How a Finnish Crisis Ends: Populists Rebel and the PM U-Turns

Updated on
  • Finland’s four-day political impasse ends as PM saves cabinet
  • Populist party splits in rejection of anti-immigrant forces

Juha Sipila

Photographer: Tomi Setala/Bloomberg

A group of rebels splintering a wounded populist party. The prime minister piloting a plane to hand-deliver a resignation letter to the president. Then a call stops him in his tracks and saves the government.

All this played out during one extraordinary day of House of Cards-like politics on the northern edge of Europe. On Tuesday, Premier Juha Sipila woke up to what looked to be the last day of his cabinet just halfway through its four-year term. Sipila had booted out his junior coalition member, The Finns, after it was taken over by its anti-immigrant wing. He was now facing tough negotiations to emerge with a new majority.

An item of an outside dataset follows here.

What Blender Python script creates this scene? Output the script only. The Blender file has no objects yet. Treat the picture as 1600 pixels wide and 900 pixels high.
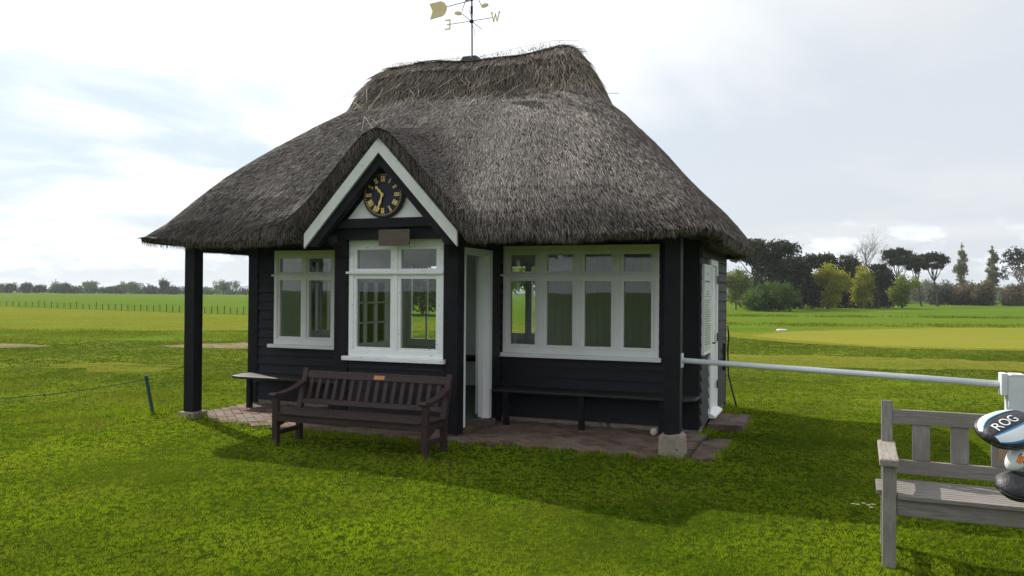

Then the rebels stepped in, splitting the populist party. More than half its parliament members rejected the leadership switch and pledged allegiance to the government.

“This was an unprecedented event in Finnish political history,” said Markku Jokisipila, who heads the Centre for Parliamentary Studies at the University of Turku. “The whole plot was so intricate and unusual.”

Sipila, an experienced aviator, piloted a small aircraft to head out to the coastal town of Naantali, where President Sauli Niinisto resides in the summer, to deliver his government’s resignation letter. It was simply the quickest way, he insisted. Landing at 2:20 p.m., Sipila hopped in a car for the last miles. Already almost there, he got the assurance the coalition could be saved.

Skipped Coffee

“I called the President and told him my judgment was that I didn’t need to resign,” Sipila said. “Then I asked whether we should have some coffee or whether I should head back.”

With mutual agreement to cancel the meeting, the premier took a U-turn.

The aborted trip caps four days of political drama, triggered by the Saturday election of the Islam-bashing Jussi Halla-aho as head of The Finns, the junior member of the three-party coalition. The takeover of the party by its anti-immigrant wing was too much to stomach for Sipila and Finance Minister Petteri Orpo’s National Coalition, who on Monday dumped the group from government in a bid to seek a new majority.

Then on Tuesday came the second upheaval within The Finns when its moderate wing with former party leader and Foreign Minister Timo Soini and at least 19 loyalists formed a new legislative group that would support the government.

“Having a large political party in parliament split in two like The Finns did is extremely rare,” Jokisipila said, adding that the closest parallel dates to the end of the 1950s.

The Constitution

Finland’s constitution is what made it all possible. Providing little detail on how to overcome stumbling blocks, the constitution leaves plenty of room for maneuver.

“There is an unwritten assumption that crises are solved through negotiations on an ad-hoc basis,” Jokisipila said in an interview. “For instance, the constitution doesn’t recognize political parties, which complicates things. Ministers are appointed as individual cabinet members.”

Sipila said he consulted with constitutional scholars to determine that he didn’t have to resign and could carry on ruling the Nordic country in the current setup. The constitution, in force since 2000, treats lawmakers as members of legislative groups -- and so if a party’s lawmakers splinter into separate groups, they carry constitutional rights and responsibilities with them.

The Finns party under Halla-aho is unlikely to gain popular backing above the current levels of about 9 percent, Jokisipila said.

“They will become parliamentary outcasts as other parties deem them unfit to govern,” Jokisipila said.

For Sipila, the drama isn’t over either.

He now faces a confidence vote to cement his new majority. The vote will take place on Tuesday, news agency STT reported. After that, he needs to get back on track with the key legislation to ensure Finland doesn’t backslide in its emergence from a protracted economic slump.